Y la moraleja de este cuento de hadas es radicalmente opuesta a la de Los Secretos de Harry. En este punto hay que incorporar a otro personaje de la película: Hattie (notable actuación de Samantha Morton). Emmet la conoce al principio de la película; está con un amigo en la playa y quieren entablar relación con dos mujeres. El amigo le gana de mano con la más atractiva y, para su decepción, le deja a Hattie, mucho más menuda y aniñada. Apenas comenzada la conversación entre los cuatro, descubren que Hattie es muda. "¡Es mi día libre y quiero una mujer parlante!", protesta Emmet.

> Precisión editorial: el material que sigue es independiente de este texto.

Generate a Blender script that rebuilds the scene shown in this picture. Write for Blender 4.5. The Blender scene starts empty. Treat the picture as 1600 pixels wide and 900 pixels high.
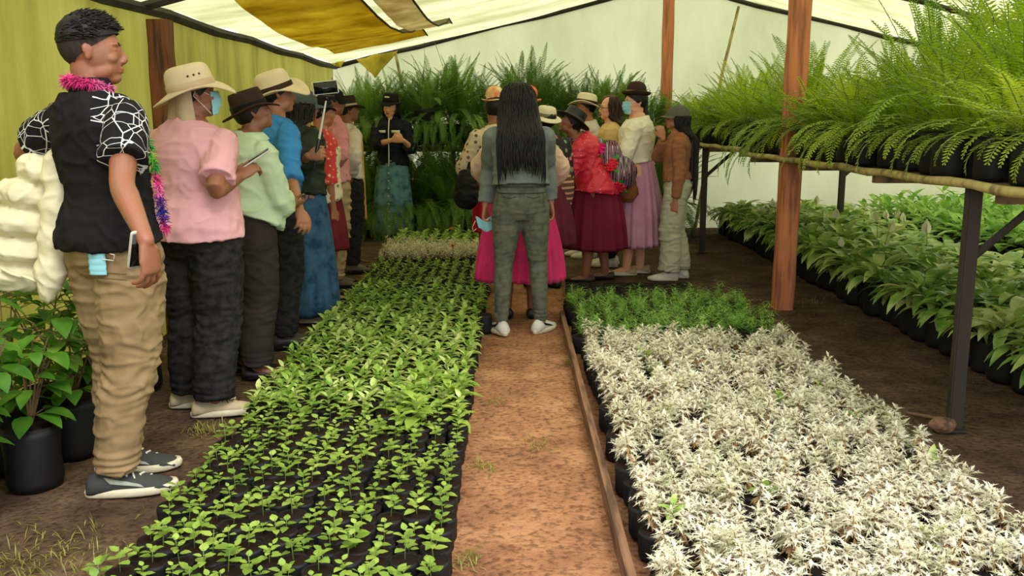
import bpy, math, random
from mathutils import Vector, Matrix, noise
random.seed(7)
S = bpy.context.scene
COL = S.collection
PI = math.pi
rnd = random.uniform

# ------------------------------------------------------------ camera, sky, sun, exposure
CAM_H, FOC, PITCH = 1.35, 1450.0, math.atan(260 / 1450.0)
cam = bpy.data.cameras.new('camera')
cam.sensor_width = 36.0
cam.lens = FOC / 1600 * 36
cam.clip_start = 0.05
camo = bpy.data.objects.new('camera', cam)
COL.objects.link(camo)
camo.location = (0, 0, CAM_H)
camo.rotation_euler = (PI / 2 - PITCH, 0, 0)
S.camera = camo

S.view_settings.view_transform = 'Standard'
S.view_settings.look = 'None'
S.view_settings.gamma = 1
S.view_settings.exposure = 0.2
S.view_settings.use_curve_mapping = False
W = bpy.data.worlds.new('world')
S.world = W
W.use_nodes = True
bg = W.node_tree.nodes['Background']
bg.inputs[0].default_value = (0.95, 0.98, 1.0, 1)
bg.inputs[1].default_value = 2.1
sun = bpy.data.lights.new('sun', 'SUN')
sun.energy = 2.0
sun.angle = math.radians(24)
sun.color = (1.0, 0.97, 0.90)
suno = bpy.data.objects.new('sun', sun)
COL.objects.link(suno)
suno.rotation_euler = (math.radians(36), math.radians(22), 0)


# ------------------------------------------------------------ helpers
def srgb(r, g, b):
    def f(c):
        c /= 255.0
        return c / 12.92 if c <= 0.04045 else ((c + 0.055) / 1.055) ** 2.4
    return (f(r), f(g), f(b), 1)


def ray(px, py):
    c, s = math.cos(PITCH), math.sin(PITCH)
    u, v = (px - 800) / FOC, (450 - py) / FOC
    return Vector((u, c + v * s, -s + v * c))


def at(px, py, Y):
    r = ray(px, py)
    return Vector((0, 0, CAM_H)) + r * (Y / r.y)


def tag(o, label=None, cat=None, group=None, kind=None):
    if label: o['label'] = label
    if cat: o['category'] = cat
    if group: o['group'] = group
    if kind: o['kind'] = kind
    return o


def empty(name, loc=(0, 0, 0), rz=0):
    o = bpy.data.objects.new(name, None)
    o.location = loc
    o.rotation_euler = (0, 0, rz)
    o.empty_display_size = 0.05
    COL.objects.link(o)
    return o


class MB:
    def __init__(s):
        s.v, s.f, s.m = [], [], []
        s.cur = 0

    def add(s, vs, fs):
        k = len(s.v)
        s.v += [tuple(p) for p in vs]
        s.f += [tuple(i + k for i in q) for q in fs]
        s.m += [s.cur] * len(fs)

    def rings(s, R, cap0=True, cap1=True, closed=True):
        n = len(R[0])
        vs = [p for r in R for p in r]
        fs = []
        for i in range(len(R) - 1):
            for j in range(n if closed else n - 1):
                a, b = i * n + j, i * n + (j + 1) % n
                fs.append((a, b, b + n, a + n))
        if closed and cap0: fs.append(tuple(range(n - 1, -1, -1)))
        if closed and cap1: fs.append(tuple((len(R) - 1) * n + j for j in range(n)))
        s.add(vs, fs)

    def tube(s, pts, rad, n=12, side=None, rnd0=True, rnd1=True, caps=True):
        """loft through pts; rad entries r or (a, b): a along the side vector, b across"""
        pts = [Vector(p) for p in pts]
        rad = [(r, r) if not isinstance(r, tuple) else r for r in rad]
        T = []
        for i in range(len(pts)):
            t = pts[min(i + 1, len(pts) - 1)] - pts[max(i - 1, 0)]
            T.append(t.normalized() if t.length > 1e-9 else Vector((0, 0, 1)))
        if side is None:
            side = Vector((1, 0, 0)) if abs(T[0].x) < 0.8 else Vector((0, 1, 0))
        R = []
        u = Vector(side)

        def ring(c, a, b, t):
            nonlocal u
            q = u - t * u.dot(t)
            if q.length > 1e-5: u = q.normalized()
            w = t.cross(u)
            return [c + u * (a * math.cos(2 * PI * k / n)) + w * (b * math.sin(2 * PI * k / n)) for k in range(n)]
        if rnd0:
            a, b = rad[0]; m = min(a, b)
            for q in (1.2, 0.6):
                R.append(ring(pts[0] - T[0] * m * math.sin(q), a * math.cos(q), b * math.cos(q), T[0]))
        for p, (a, b), t in zip(pts, rad, T): R.append(ring(p, a, b, t))
        if rnd1:
            a, b = rad[-1]; m = min(a, b)
            for q in (0.6, 1.2):
                R.append(ring(pts[-1] + T[-1] * m * math.sin(q), a * math.cos(q), b * math.cos(q), T[-1]))
        s.rings(R, caps, caps)

    def ell(s, c, r, M=None, n=16, k=10):
        c = Vector(c)
        R = []
        for i in range(1, k):
            ph = -PI / 2 + PI * i / k
            row = []
            for j in range(n):
                th = 2 * PI * j / n
                p = Vector((r[0] * math.cos(ph) * math.cos(th), r[1] * math.cos(ph) * math.sin(th), r[2] * math.sin(ph)))
                row.append(c + (M @ p if M else p))
            R.append(row)
        s.rings(R)

    def box(s, c, d, M=None):
        c = Vector(c)
        vs = []
        for x in (-.5, .5):
            for y in (-.5, .5):
                for z in (-.5, .5):
                    p = Vector((x * d[0], y * d[1], z * d[2]))
                    vs.append(c + (M @ p if M else p))
        s.add(vs, [(0, 1, 3, 2), (4, 6, 7, 5), (0, 4, 5, 1), (2, 3, 7, 6), (0, 2, 6, 4), (1, 5, 7, 3)])

    def leaf(s, b, d, up, L, w, droop=0.3, fold=0.25, segs=3, shape=0):
        """one leaf blade folded along its midrib"""
        b = Vector(b); d = Vector(d).normalized()
        side = d.cross(up)
        side = side.normalized() if side.length > 1e-4 else Vector((1, 0, 0))
        nrm = side.cross(d).normalized()
        vs, fs = [], []
        p = b.copy(); dd = d.copy()
        for i in range(segs + 1):
            t = i / segs
            ww = w * (math.sin(PI * min(1, (t * 0.92 + 0.06)) ** (0.75 if shape == 0 else 1.15)))
            if i == segs: ww = w * 0.04
            nn = side.cross(dd).normalized()
            vs += [p - side * ww + nn * ww * fold, p.copy(), p + side * ww + nn * ww * fold]
            dd = (dd - Vector((0, 0, 1)) * (droop / segs)).normalized()
            p = p + dd * (L / segs)
        for i in range(segs):
            a = 3 * i
            fs += [(a, a + 1, a + 4, a + 3), (a + 1, a + 2, a + 5, a + 4)]
        s.add(vs, fs)

    def mesh(s, name, mats, smooth=True):
        me = bpy.data.meshes.new(name)
        me.from_pydata(s.v, [], s.f)
        for m in (mats if isinstance(mats, (list, tuple)) else [mats]): me.materials.append(m)
        me.polygons.foreach_set('material_index', s.m)
        me.polygons.foreach_set('use_smooth', [smooth] * len(s.f))
        me.update()
        return me

    def build(s, name, mats, parent=None, smooth=True):
        return link(name, s.mesh(name, mats, smooth), parent)

    def remesh(s, name, mats, parent=None, vox=0.008, sm=3, fn=None, pick=None):
        """one continuous surface over everything collected, then shaped by fn(p, n)"""
        me = s.mesh(name + '_src', mats)
        o = bpy.data.objects.new('tmp', me)
        COL.objects.link(o)
        r = o.modifiers.new('r', 'REMESH'); r.mode = 'VOXEL'; r.voxel_size = vox
        if sm:
            q = o.modifiers.new('s', 'SMOOTH'); q.iterations = sm; q.factor = 0.5
        dg = bpy.context.evaluated_depsgraph_get()
        new = bpy.data.meshes.new_from_object(o.evaluated_get(dg))
        bpy.data.objects.remove(o); bpy.data.meshes.remove(me)
        new.name = name
        if fn:
            co = [v.co.copy() for v in new.vertices]
            no = [v.normal.copy() for v in new.vertices]
            out = []
            for p, nn in zip(co, no): out += list(p + nn * fn(p, nn))
            new.vertices.foreach_set('co', out)
        new.materials.clear()
        for m in (mats if isinstance(mats, (list, tuple)) else [mats]): new.materials.append(m)
        if pick: new.polygons.foreach_set('material_index', [pick(p.center) for p in new.polygons])
        new.polygons.foreach_set('use_smooth', [True] * len(new.polygons))
        new.update()
        return link(name, new, parent)


def link(name, me, parent=None):
    o = bpy.data.objects.new(name, me)
    COL.objects.link(o)
    if parent: o.parent = parent
    return o


def copy_tree(o, loc, rz=0, sc=1.0, kids=True):
    c = o.copy(); COL.objects.link(c)
    c.location = loc; c.rotation_euler = (0, 0, rz); c.scale = (sc, sc, sc)
    for ch in o.children:
        d = ch.copy(); COL.objects.link(d); d.parent = c
        for g in ch.children:
            e = g.copy(); COL.objects.link(e); e.parent = d
    return c


# ------------------------------------------------------------ materials
def nodes(name):
    m = bpy.data.materials.new(name)
    m.use_nodes = True
    nt = m.node_tree
    return m, nt, nt.nodes['Principled BSDF']


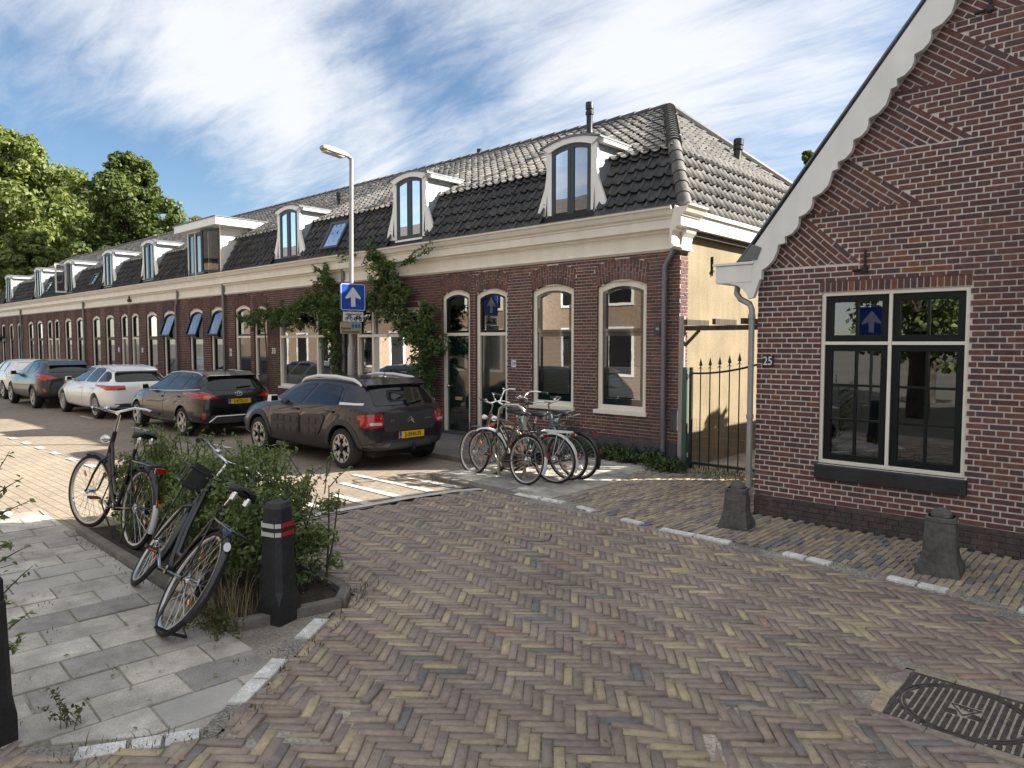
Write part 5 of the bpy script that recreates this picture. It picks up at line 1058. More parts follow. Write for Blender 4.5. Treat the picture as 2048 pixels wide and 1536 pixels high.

Hattie es un personaje que parece una mezcla de Buster Keaton y Harpo Marx. Se gana los corazones de todos, incluyendo al público y excluyendo el de Emmet, recubierto de una coraza de acero. Sin embargo, el guitarrista no puede resistir a su mudo encanto y se convierte en su pareja en buena parte de la película.
Hattie es la roca en la que se afirma la película, la contracara generosa y solidaria que contrasta con las miserias de Emmet. Perdón por contar el final pero es esencial para la moraleja del film. La pérdida de Hattie -a quien reencuentra casada y feliz- será para Emmet la única constatación de que el mundo existe más allá de la satisfacción inmediata de los deseos. Su desesperación final es un pequeño salto a la madurez de un niño perpetuo. Y la voz final de los expertos cuenta la moraleja del film: en los dos últimos años que se tienen registro de la vida de Emmet Ray, el guitarrista tocó mejor que nunca, con más belleza y emoción, alcanzando finalmente el nivel de Django Reinhardt. Ser un patán no era un accidente que podía redimirse a través de la música sino un obstáculo para que su arte alcanzara un nuevo nivel de emotividad.
No sé si alguna vez Woody Allen contó una historia tan discretamente conmovedora. Ni si incluyó un personaje tan simple -casi abstracto- en su pureza. Pero lo cierto es que esta película termina siendo diametralmente opuesta a Los Secretos de Harry. ¿Qué nos dice este cambio sobre Woody Allen y su vida privada? Probablemente nada, pero seguro que es más relevante que sus implantes capilares.